### WHAT IS NEEDED
Print the whole listing exactly.

◆ ◆ ◆ ◆

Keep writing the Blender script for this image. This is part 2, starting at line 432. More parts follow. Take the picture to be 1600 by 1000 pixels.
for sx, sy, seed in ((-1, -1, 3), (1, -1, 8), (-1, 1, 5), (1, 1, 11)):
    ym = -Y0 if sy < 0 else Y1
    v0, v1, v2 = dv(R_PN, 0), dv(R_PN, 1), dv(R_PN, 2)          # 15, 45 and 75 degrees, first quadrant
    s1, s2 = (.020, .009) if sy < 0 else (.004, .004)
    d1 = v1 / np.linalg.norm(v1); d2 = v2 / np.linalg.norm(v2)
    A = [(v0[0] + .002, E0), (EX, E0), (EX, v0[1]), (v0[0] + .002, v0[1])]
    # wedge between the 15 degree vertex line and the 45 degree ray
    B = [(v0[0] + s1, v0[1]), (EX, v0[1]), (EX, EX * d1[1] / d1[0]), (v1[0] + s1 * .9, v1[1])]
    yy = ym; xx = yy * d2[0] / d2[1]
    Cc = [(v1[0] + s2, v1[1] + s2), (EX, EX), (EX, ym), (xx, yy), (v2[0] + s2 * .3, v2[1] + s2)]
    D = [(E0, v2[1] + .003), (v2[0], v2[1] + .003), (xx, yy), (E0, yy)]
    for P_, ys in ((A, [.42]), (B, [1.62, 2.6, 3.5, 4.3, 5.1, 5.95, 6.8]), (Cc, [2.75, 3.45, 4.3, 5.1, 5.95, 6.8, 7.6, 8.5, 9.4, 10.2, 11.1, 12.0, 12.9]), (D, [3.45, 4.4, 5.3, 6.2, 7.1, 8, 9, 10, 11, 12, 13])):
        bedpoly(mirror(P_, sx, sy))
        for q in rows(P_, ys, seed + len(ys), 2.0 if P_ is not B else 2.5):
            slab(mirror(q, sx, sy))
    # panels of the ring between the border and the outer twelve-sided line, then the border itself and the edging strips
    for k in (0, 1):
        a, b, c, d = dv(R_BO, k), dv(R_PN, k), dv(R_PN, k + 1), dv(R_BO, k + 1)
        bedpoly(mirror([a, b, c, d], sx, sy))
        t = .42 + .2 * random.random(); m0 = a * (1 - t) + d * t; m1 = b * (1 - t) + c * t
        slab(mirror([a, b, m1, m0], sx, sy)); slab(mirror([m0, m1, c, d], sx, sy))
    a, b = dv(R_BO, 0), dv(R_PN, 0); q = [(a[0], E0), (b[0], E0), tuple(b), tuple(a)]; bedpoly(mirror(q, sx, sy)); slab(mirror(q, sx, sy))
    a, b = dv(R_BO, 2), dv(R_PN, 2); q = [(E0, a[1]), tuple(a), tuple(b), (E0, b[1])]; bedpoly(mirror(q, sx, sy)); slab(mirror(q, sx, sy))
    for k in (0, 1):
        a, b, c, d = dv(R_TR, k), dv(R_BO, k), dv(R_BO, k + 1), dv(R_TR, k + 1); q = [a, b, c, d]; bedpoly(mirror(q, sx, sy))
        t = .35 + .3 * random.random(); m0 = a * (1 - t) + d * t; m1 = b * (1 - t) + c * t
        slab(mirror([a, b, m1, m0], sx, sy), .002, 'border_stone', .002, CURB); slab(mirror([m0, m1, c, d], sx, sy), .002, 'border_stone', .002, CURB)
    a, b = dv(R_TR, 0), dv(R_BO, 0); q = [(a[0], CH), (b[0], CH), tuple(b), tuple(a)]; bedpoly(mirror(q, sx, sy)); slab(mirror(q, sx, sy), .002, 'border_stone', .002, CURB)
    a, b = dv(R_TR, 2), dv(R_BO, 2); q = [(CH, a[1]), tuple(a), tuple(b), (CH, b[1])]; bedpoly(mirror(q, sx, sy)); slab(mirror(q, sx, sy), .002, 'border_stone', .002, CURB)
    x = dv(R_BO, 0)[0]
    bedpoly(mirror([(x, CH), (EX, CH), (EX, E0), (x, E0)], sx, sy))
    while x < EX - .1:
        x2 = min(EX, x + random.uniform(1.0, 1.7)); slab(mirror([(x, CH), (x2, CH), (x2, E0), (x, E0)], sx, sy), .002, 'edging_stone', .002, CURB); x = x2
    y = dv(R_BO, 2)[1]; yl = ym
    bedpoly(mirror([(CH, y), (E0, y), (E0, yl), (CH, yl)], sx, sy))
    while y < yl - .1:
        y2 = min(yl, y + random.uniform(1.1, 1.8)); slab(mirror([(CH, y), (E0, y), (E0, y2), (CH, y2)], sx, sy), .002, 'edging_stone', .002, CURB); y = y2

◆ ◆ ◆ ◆

### PROBLEM SOLUTION
Keep writing the Blender script for this image. This is part 2, starting at line 432. More parts follow. Take the picture to be 1600 by 1000 pixels.
for sx, sy, seed in ((-1, -1, 3), (1, -1, 8), (-1, 1, 5), (1, 1, 11)):
    ym = -Y0 if sy < 0 else Y1
    v0, v1, v2 = dv(R_PN, 0), dv(R_PN, 1), dv(R_PN, 2)          # 15, 45 and 75 degrees, first quadrant
    s1, s2 = (.020, .009) if sy < 0 else (.004, .004)
    d1 = v1 / np.linalg.norm(v1); d2 = v2 / np.linalg.norm(v2)
    A = [(v0[0] + .002, E0), (EX, E0), (EX, v0[1]), (v0[0] + .002, v0[1])]
    # wedge between the 15 degree vertex line and the 45 degree ray
    B = [(v0[0] + s1, v0[1]), (EX, v0[1]), (EX, EX * d1[1] / d1[0]), (v1[0] + s1 * .9, v1[1])]
    yy = ym; xx = yy * d2[0] / d2[1]
    Cc = [(v1[0] + s2, v1[1] + s2), (EX, EX), (EX, ym), (xx, yy), (v2[0] + s2 * .3, v2[1] + s2)]
    D = [(E0, v2[1] + .003), (v2[0], v2[1] + .003), (xx, yy), (E0, yy)]
    for P_, ys in ((A, [.42]), (B, [1.62, 2.6, 3.5, 4.3, 5.1, 5.95, 6.8]), (Cc, [2.75, 3.45, 4.3, 5.1, 5.95, 6.8, 7.6, 8.5, 9.4, 10.2, 11.1, 12.0, 12.9]), (D, [3.45, 4.4, 5.3, 6.2, 7.1, 8, 9, 10, 11, 12, 13])):
        bedpoly(mirror(P_, sx, sy))
        for q in rows(P_, ys, seed + len(ys), 2.0 if P_ is not B else 2.5):
            slab(mirror(q, sx, sy))
    # panels of the ring between the border and the outer twelve-sided line, then the border itself and the edging strips
    for k in (0, 1):
        a, b, c, d = dv(R_BO, k), dv(R_PN, k), dv(R_PN, k + 1), dv(R_BO, k + 1)
        bedpoly(mirror([a, b, c, d], sx, sy))
        t = .42 + .2 * random.random(); m0 = a * (1 - t) + d * t; m1 = b * (1 - t) + c * t
        slab(mirror([a, b, m1, m0], sx, sy)); slab(mirror([m0, m1, c, d], sx, sy))
    a, b = dv(R_BO, 0), dv(R_PN, 0); q = [(a[0], E0), (b[0], E0), tuple(b), tuple(a)]; bedpoly(mirror(q, sx, sy)); slab(mirror(q, sx, sy))
    a, b = dv(R_BO, 2), dv(R_PN, 2); q = [(E0, a[1]), tuple(a), tuple(b), (E0, b[1])]; bedpoly(mirror(q, sx, sy)); slab(mirror(q, sx, sy))
    for k in (0, 1):
        a, b, c, d = dv(R_TR, k), dv(R_BO, k), dv(R_BO, k + 1), dv(R_TR, k + 1); q = [a, b, c, d]; bedpoly(mirror(q, sx, sy))
        t = .35 + .3 * random.random(); m0 = a * (1 - t) + d * t; m1 = b * (1 - t) + c * t
        slab(mirror([a, b, m1, m0], sx, sy), .002, 'border_stone', .002, CURB); slab(mirror([m0, m1, c, d], sx, sy), .002, 'border_stone', .002, CURB)
    a, b = dv(R_TR, 0), dv(R_BO, 0); q = [(a[0], CH), (b[0], CH), tuple(b), tuple(a)]; bedpoly(mirror(q, sx, sy)); slab(mirror(q, sx, sy), .002, 'border_stone', .002, CURB)
    a, b = dv(R_TR, 2), dv(R_BO, 2); q = [(CH, a[1]), tuple(a), tuple(b), (CH, b[1])]; bedpoly(mirror(q, sx, sy)); slab(mirror(q, sx, sy), .002, 'border_stone', .002, CURB)
    x = dv(R_BO, 0)[0]
    bedpoly(mirror([(x, CH), (EX, CH), (EX, E0), (x, E0)], sx, sy))
    while x < EX - .1:
        x2 = min(EX, x + random.uniform(1.0, 1.7)); slab(mirror([(x, CH), (x2, CH), (x2, E0), (x, E0)], sx, sy), .002, 'edging_stone', .002, CURB); x = x2
    y = dv(R_BO, 2)[1]; yl = ym
    bedpoly(mirror([(CH, y), (E0, y), (E0, yl), (CH, yl)], sx, sy))
    while y < yl - .1:
        y2 = min(yl, y + random.uniform(1.1, 1.8)); slab(mirror([(CH, y), (E0, y), (E0, y2), (CH, y2)], sx, sy), .002, 'edging_stone', .002, CURB); y = y2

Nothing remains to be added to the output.